No obstante, como en toda la obra de Maier —y a diferencia de gran parte de la narrativa chilena, acostumbrada a lo serio, grave y profundo—, el humor juega aquí un papel fundamental. No es un humor estridente de risotada fácil, sino una ironía sutil que empapa toda la trama y a sus personajes. El principal de ellos es Sócrates Saavedra, un profesor de filosofía (¡vaya oficio para un Sócrates!) que, luego de haber estudiado concienzudamente su doctorado en Alemania, hace clases de estética en una universidad capitalina ubicada en la cota mil de la precordillera. Allí recibirá el encargo de la decana, amiga suya desde antaño, de realizar un curso para Juan Agustín Echaurren, empresario portentoso que, luego de haber financiado durante décadas al sistema político de manera irregular junto con un antiguo socio, es condenado por un juez a asistir a clases de ética.

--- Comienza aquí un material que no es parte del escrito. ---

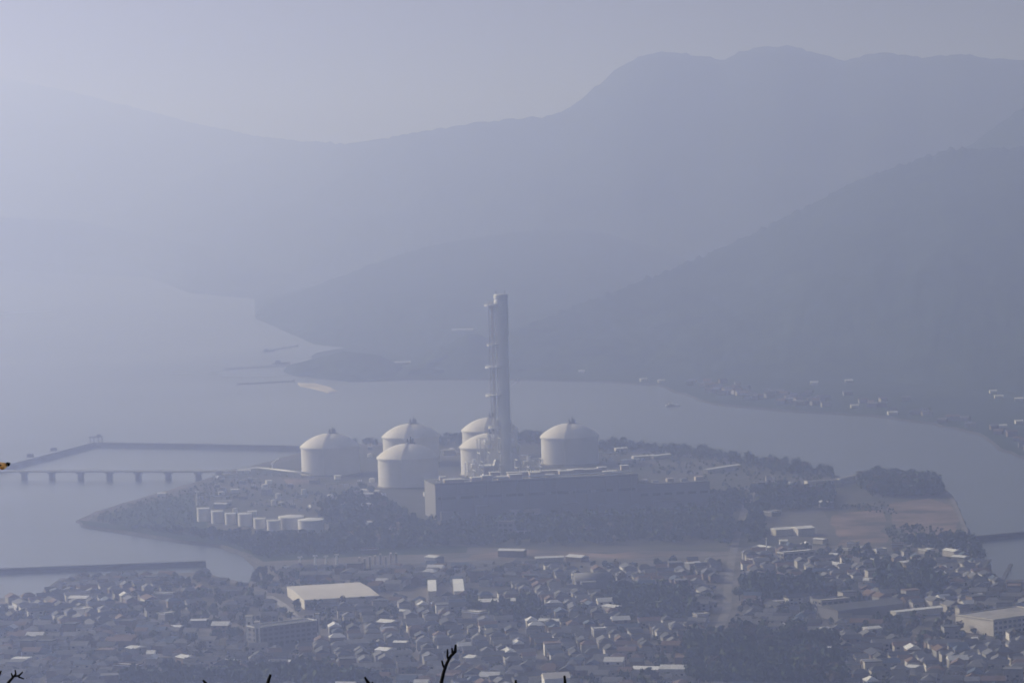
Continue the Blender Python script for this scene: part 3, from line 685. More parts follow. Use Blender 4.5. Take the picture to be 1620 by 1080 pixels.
# harbour ramps at the right edge
for (a, b2, lab) in (((1540, 925), (1566, 900), 'left one of two dark loading ramps at the right shore'), ((1583, 925), (1600, 908), 'right one of two dark loading ramps at the right shore')):
    p, q = G(*a, z=2.6), G(*b2, z=2.6); q.z = 11; o = thing('loading_ramp', lab, 'ramp', p)
    MB().bar((0, 0, 1), q - p, 3, 1.6).build('boom', M_dsteel, o)
    for k in (0.35, 0.65, 0.95):
        r_ = (q - p) * k; MB().bar((r_.x, r_.y, -0.1), (r_.x, r_.y, r_.z), 0.9).build('leg', M_dsteel, o)

# ------------------------------------------------------------------ far shore buildings
fs_labels = {}
for k, (px, py, l_, lab) in enumerate(((732, 522, 42, 'long white building alone on the slope left of the chimney top'), (632, 574, 40, 'long white building between the two far knolls'),
        (920, 588, 10, 'tiny white house at the hill foot right of the chimney'), (1018, 601, 11, 'bright white house where the right shore begins'), (1046, 603, 10, 'pale house just right of the first bright shore house'),
        (1250, 633, 9, 'brightest white house in the middle of the right hand coast'), (1288, 606, 12, 'white hall at the foot of the right ridge'), (1343, 603, 12, 'pale house right of the white hall below the ridge'),
        (1352, 643, 11, 'pale low house on the middle right shore'), (1412, 654, 13, 'pale low shed on the right shore'), (1571, 620, 10, 'upper pale house far right below the ridge'), (1580, 628, 12, 'lower pale house far right below the ridge'),
        (1612, 632, 12, 'pale house at the right edge below the ridge'), (1585, 675, 12, 'bright house on the far right shore'), (1612, 668, 10, 'pale house behind the bright house on the far right shore'))):
    p = on_terrain(px, py + 2); p.z -= 0.3
    block('far_house', lab, 'house', p, random.uniform(-0.2, 0.2), l_, 7, 4.0, WALLC[1], M_white, style='gable', rise=1.5, group='houses on the far shore')
LANDMARKS = [(525, 933, 'the cream warehouse'), (450, 1000, 'the four storey block'), (683, 924, 'the left narrow white hall'), (725, 922, 'the right narrow white hall'), (785, 950, 'the pale double roofed shop'),
             (940, 922, 'the barrel roofed hall'), (1560, 980, 'the cream office block'), (880, 1072, 'the white house at the bottom'), (1378, 968, 'the dark factory shed'), (1455, 972, 'the long white roofed shed'),
             (1264, 878, 'the long low building'), (1275, 838, 'the twin white sheds'), (1213, 868, 'the tall thin mast'), (1210, 1050, 'the bottom right dark wood'), (1232, 938, 'the middle right grove'), (1440, 925, 'the upper right grove'),
             (1150, 930, 'the pale straight road'), (710, 1045, 'the tall forked twig'), (427, 1070, 'the short dark twig tip'), (20, 1068, 'the corner twigs'), (180, 897, 'the near left breakwater'), (395, 915, 'the inlet tip'),
             (598, 885, 'the striped storage racks'), (1035, 960, 'the centre right grove'), (800, 972, 'the grove below the shop'), (1560, 905, 'the dark loading ramps'), (300, 1000, 'the left town middle'), (600, 1020, 'the town centre')]
ORD = 'first second third fourth fifth sixth seventh eighth ninth tenth eleventh twelfth thirteenth fourteenth fifteenth sixteenth seventeenth eighteenth nineteenth twentieth twenty-first twenty-second twenty-third twenty-fourth twenty-fifth twenty-sixth twenty-seventh twenty-eighth twenty-ninth thirtieth thirty-first thirty-second'.split()
def place_of(items, marks=None):
    """for each (x, y): which one it is, counted outwards from the landmark next to it"""
    buckets = {}; out = [None] * len(items)
    for i, (x, y) in enumerate(items):
        lx, ly, nm = min(marks or LANDMARKS, key=lambda l: math.hypot(x - l[0], 2.2 * (y - l[1])))
        dx, dy = x - lx, 2.2 * (y - ly); rel = ('right of' if dx > 0 else 'left of') if abs(dx) > abs(dy) else ('in front of' if dy > 0 else 'behind')
        buckets.setdefault((nm, rel), []).append((math.hypot(dx, dy), i))
    for (nm, rel), l in buckets.items():
        for k, (_, i) in enumerate(sorted(l)): out[i] = '%s %s %s' % (ORD[min(k, len(ORD) - 1)], rel, nm)
    return out
COAST = [(1018, 603, 'the bright first shore house'), (1110, 625, 'the low coast bend'), (1250, 633, 'the brightest coast house'), (1352, 644, 'the pale low shore house'), (1412, 655, 'the pale shore shed'), (1585, 675, 'the bright far right house'), (1288, 606, 'the white hall under the ridge')]
vill = []
for k in range(90):
    px = random.uniform(1092, 1640) if k > 40 else random.uniform(1095, 1300)
    lo = interp(px, [1092, 1240, 1380, 1550, 1640], [622, 643, 651, 680, 722]); vill.append((px, lo - abs(random.gauss(0, 10)) - 2))
for (px, py), pl_ in zip(vill, place_of(vill, COAST)):
    block('far_house', 'dim small village house, ' + pl_, 'house', G(px, py, 2.2), random.uniform(-0.5, 0.5), random.uniform(8, 14), 8, random.uniform(4, 6), random.choice([WALLC[0], WALLC[2], WALLC[2], WALLC[3]]), random.choice([ROOFC['grey'], ROOFC['dark'], ROOFC['brown']]), style='gable', rise=2.2, group='village houses on the right hand coast')
# ------------------------------------------------------------------ pale roofed buildings picked out by the sun in town
PALE = [(258, 947, 30), (122, 956, 28), (125, 974, 16), (12, 970, 20), (255, 982, 12), (205, 1033, 14), (198, 1066, 36), (277, 1000, 16), (315, 992, 26), (238, 1046, 12), (285, 1052, 14), (360, 1054, 16), (368, 1006, 18), (440, 1055, 34),
        (630, 974, 26), (607, 994, 22), (632, 1024, 20), (602, 1038, 18), (745, 980, 28), (868, 989, 32), (962, 970, 20), (950, 1007, 20), (740, 1053, 12), (680, 891, 16), (870, 891, 44), (808, 881, 40), (907, 888, 24), (585, 876, 26),
        (1185, 917, 25), (1318, 886, 12), (1316, 899, 16), (1395, 877, 16), (1391, 895, 17), (1438, 895, 17), (1485, 905, 25), (1487, 915, 18), (1373, 926, 15), (1515, 891, 20), (1113, 984, 18), (1230, 960, 22), (1255, 997, 12), (1385, 1003, 20),
        (1310, 1037, 14), (1378, 1057, 22), (1330, 1072, 20), (1440, 1067, 16), (1543, 1022, 8), (1100, 900, 18), (1500, 880, 18), (1020, 1066, 40), (1205, 872, 18), (1228, 816, 15), (1300, 803, 13), (1332, 876, 20), (1347, 868, 14), (1294, 860, 16), (1190, 893, 16), (1240, 862, 12), (1420, 868, 18), (1460, 876, 14)]
for (x, y, wpx), pl_ in zip(PALE, place_of([(a[0], a[1]) for a in PALE])):
    tl = random.uniform(-1.5, 1.0)
    block_px('pale_roofed_building', 'low building with a bright pale roof, ' + pl_, 'building', x - wpx / 2, y + tl, x + wpx / 2, y - tl, random.uniform(7, 12), random.uniform(3.5, 6), random.choice(WALLC), random.choice([M_white, ROOFC['pale'], ROOFC['pale']]),
             style=random.choice(['gable', 'gable', 'flat']), rise=random.uniform(0.8, 1.8), group='pale roofed buildings in town')
# ------------------------------------------------------------------ equipment scattered about the plant
PM = [(522, 735, 'the leftmost domed tank'), (645, 745, 'the nearest domed tank'), (420, 826, 'the small tank row'), (430, 745, 'the white pipeline'), (670, 795, 'the pale end wall'), (902, 722, 'the rightmost domed tank'), (380, 790, 'the left yard middle'), (1060, 745, 'the lower dark hall'), (1150, 760, 'the bare right yard'), (250, 800, 'the plant left tip'), (590, 810, 'the dark front trees')]
eq = []
while len(eq) < 60:
    r_ = random.random()
    x, y = (random.uniform(335, 620), random.uniform(752, 812)) if r_ < 0.55 else ((random.uniform(930, 1330), random.uniform(722, 775)) if r_ < 0.9 else (random.uniform(540, 740), random.uniform(705, 725)))
    p = G(x, y, 2.56)
    if inside(x, y, [(470, 700), (575, 700), (575, 762), (470, 762)]) or inside(x, y, [(590, 690), (700, 690), (700, 790), (590, 790)]) or inside(x, y, [(930, 722), (1140, 745), (1140, 830), (930, 830)]): continue
    if x > 930 and y < 700 + (x - 930) * 0.14 + 18: continue
    if any((p.x - k[0]) ** 2 + (p.y - k[1]) ** 2 < (k[2] + 3) ** 2 for k in KEEP): continue
    KEEP.append((p.x, p.y, 7)); eq.append((x, y, p))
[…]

La relación con Echaurren rápidamente excede el vínculo entre profesor y alumno. Si en las primeras clases la conversación se limitaba a comentar los textos clásicos que se preguntaban por la virtud o la vida buena, la dinámica peripatética propuesta por Saavedra hace que se conviertan, si no en amigos, al menos en compinches obligados a sortear todo un semestre de conversaciones que van mucho más allá de la sala de clases. Comienzan saliendo a caminar por el descampado precordillerano vecino a la universidad, pero luego terminan frecuentando la casa del empresario o clubes de jazz con Amanda, amiga y vecina del profesor con el que este tiene una relación ambigua. Lo anterior, a su vez, cruzado por el reconocimiento de lo valioso que puede ser el ejercicio impuesto por el juez en una condena que tiene, qué duda cabe, tintes de ridículo: “Es una buena pregunta: cómo vale la pena vivir. O qué es la vida buena. Al menos a mí me parecía algo interesante de responder, una pregunta digna de dedicarle la vida entera, incluso”.